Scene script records
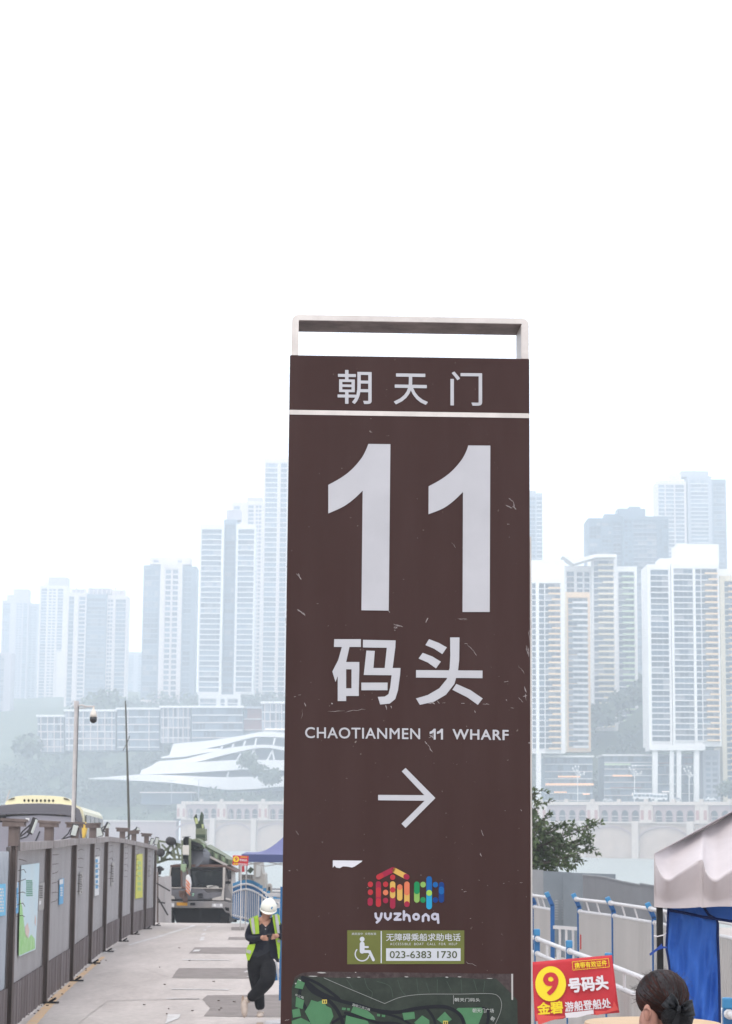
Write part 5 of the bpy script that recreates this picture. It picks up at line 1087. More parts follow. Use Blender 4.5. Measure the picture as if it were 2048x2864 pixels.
tp_('boom_tip', [(365, 930), (430, 925), (440, 1000), (400, 1030), (365, 1000)], -0.6, 0.5, m_cgl, 0.03)
hk = tp_('hook_block', [(430, 1060), (455, 1050), (480, 1090), (490, 1160), (480, 1250), (455, 1290), (430, 1260), (424, 1150)], -0.8, 0.35, m_pw, 0.04)
for k in range(4): tp_('hook_stripe', [(430, 1110+k*40), (455, 1135+k*40), (478, 1165+k*40), (478, 1183+k*40), (450, 1152+k*40), (428, 1128+k*40)], -0.84, 0.03, m_or, 0, hk)
q = MB(); q.tube([P(*tr(430, 960), TY-.6), P(*tr(452, 1060), TY-.6)], 0.02, 5); q.tube([P(*tr(375, 1000), TY-.6), P(*tr(380, 1200), TY-.6)], 0.04, 6); q.tube([P(*tr(380, 1200), TY-.6), P(*tr(430, 1225), TY-.6), P(*tr(390, 1330), TY-.6)], 0.05, 6); q.build('hook_cable', m_rust, truck)
tp_('tow_frame', [(345, 1245), (420, 1250), (445, 1330), (440, 1385), (400, 1390), (385, 1340), (345, 1310)], -0.5, 0.4, m_rust, 0.02)
q = MB()
def lb(x0, y0, x1, y1, w_=0.07, yo=0.0): q.bar(P(*tr(x0, y0), TY+0.3+yo), P(*tr(x1, y1), TY+0.3+yo), w_, w_)
for yo in (0, 0.9):
    for s_ in ((100, 650, 360, 690), (95, 910, 250, 860), (98, 650, 92, 915), (130, 870, 370, 870), (100, 655, 140, 870), (150, 860, 360, 700), (140, 690, 300, 860), (262, 660, 300, 860), (300, 650, 350, 860), (200, 780, 370, 830), (130, 800, 260, 700), (92, 905, 180, 870), (262, 650, 370, 740), (180, 860, 240, 690)):
        lb(*s_, yo=yo)
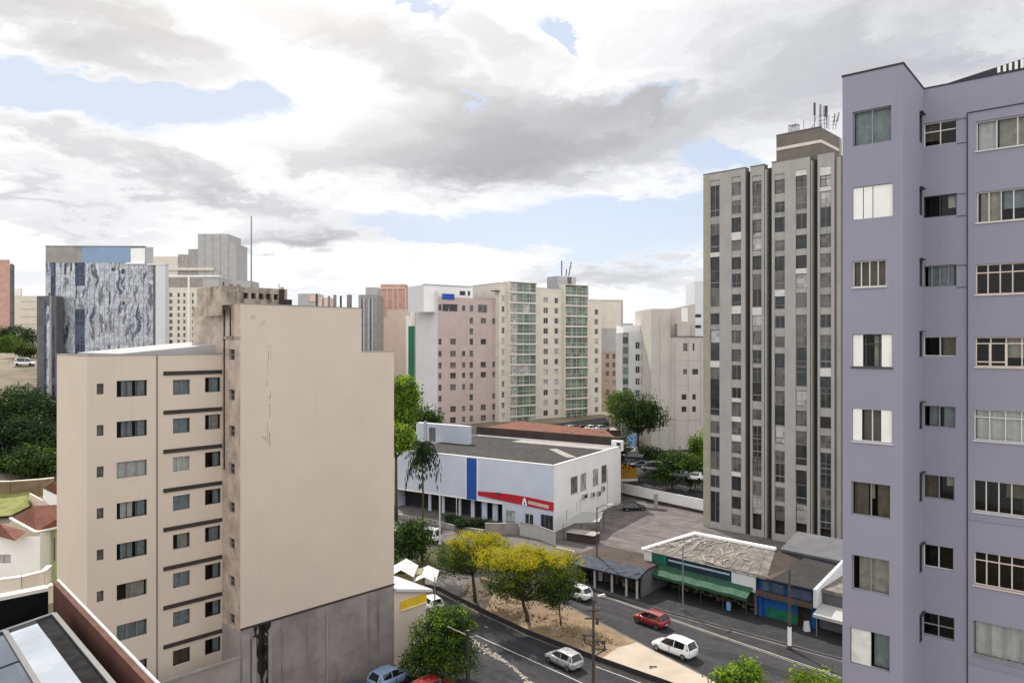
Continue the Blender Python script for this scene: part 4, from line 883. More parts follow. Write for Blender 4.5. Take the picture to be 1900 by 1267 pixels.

PROMPT —
Transcribe every record above exactly as written, leaving out any pictures.

EXERCISE SOLUTION —
Write part 5 of the bpy script that recreates this picture. It picks up at line 1087. More parts follow. Use Blender 4.5. Measure the picture as if it were 2048x2864 pixels.
tp_('boom_tip', [(365, 930), (430, 925), (440, 1000), (400, 1030), (365, 1000)], -0.6, 0.5, m_cgl, 0.03)
hk = tp_('hook_block', [(430, 1060), (455, 1050), (480, 1090), (490, 1160), (480, 1250), (455, 1290), (430, 1260), (424, 1150)], -0.8, 0.35, m_pw, 0.04)
for k in range(4): tp_('hook_stripe', [(430, 1110+k*40), (455, 1135+k*40), (478, 1165+k*40), (478, 1183+k*40), (450, 1152+k*40), (428, 1128+k*40)], -0.84, 0.03, m_or, 0, hk)
q = MB(); q.tube([P(*tr(430, 960), TY-.6), P(*tr(452, 1060), TY-.6)], 0.02, 5); q.tube([P(*tr(375, 1000), TY-.6), P(*tr(380, 1200), TY-.6)], 0.04, 6); q.tube([P(*tr(380, 1200), TY-.6), P(*tr(430, 1225), TY-.6), P(*tr(390, 1330), TY-.6)], 0.05, 6); q.build('hook_cable', m_rust, truck)
tp_('tow_frame', [(345, 1245), (420, 1250), (445, 1330), (440, 1385), (400, 1390), (385, 1340), (345, 1310)], -0.5, 0.4, m_rust, 0.02)
q = MB()
def lb(x0, y0, x1, y1, w_=0.07, yo=0.0): q.bar(P(*tr(x0, y0), TY+0.3+yo), P(*tr(x1, y1), TY+0.3+yo), w_, w_)
for yo in (0, 0.9):
    for s_ in ((100, 650, 360, 690), (95, 910, 250, 860), (98, 650, 92, 915), (130, 870, 370, 870), (100, 655, 140, 870), (150, 860, 360, 700), (140, 690, 300, 860), (262, 660, 300, 860), (300, 650, 350, 860), (200, 780, 370, 830), (130, 800, 260, 700), (92, 905, 180, 870), (262, 650, 370, 740), (180, 860, 240, 690)):
        lb(*s_, yo=yo)
Continue the Blender Python script for this scene: part 4, from line 883. More parts follow. Write for Blender 4.5. Take the picture to be 1900 by 1267 pixels.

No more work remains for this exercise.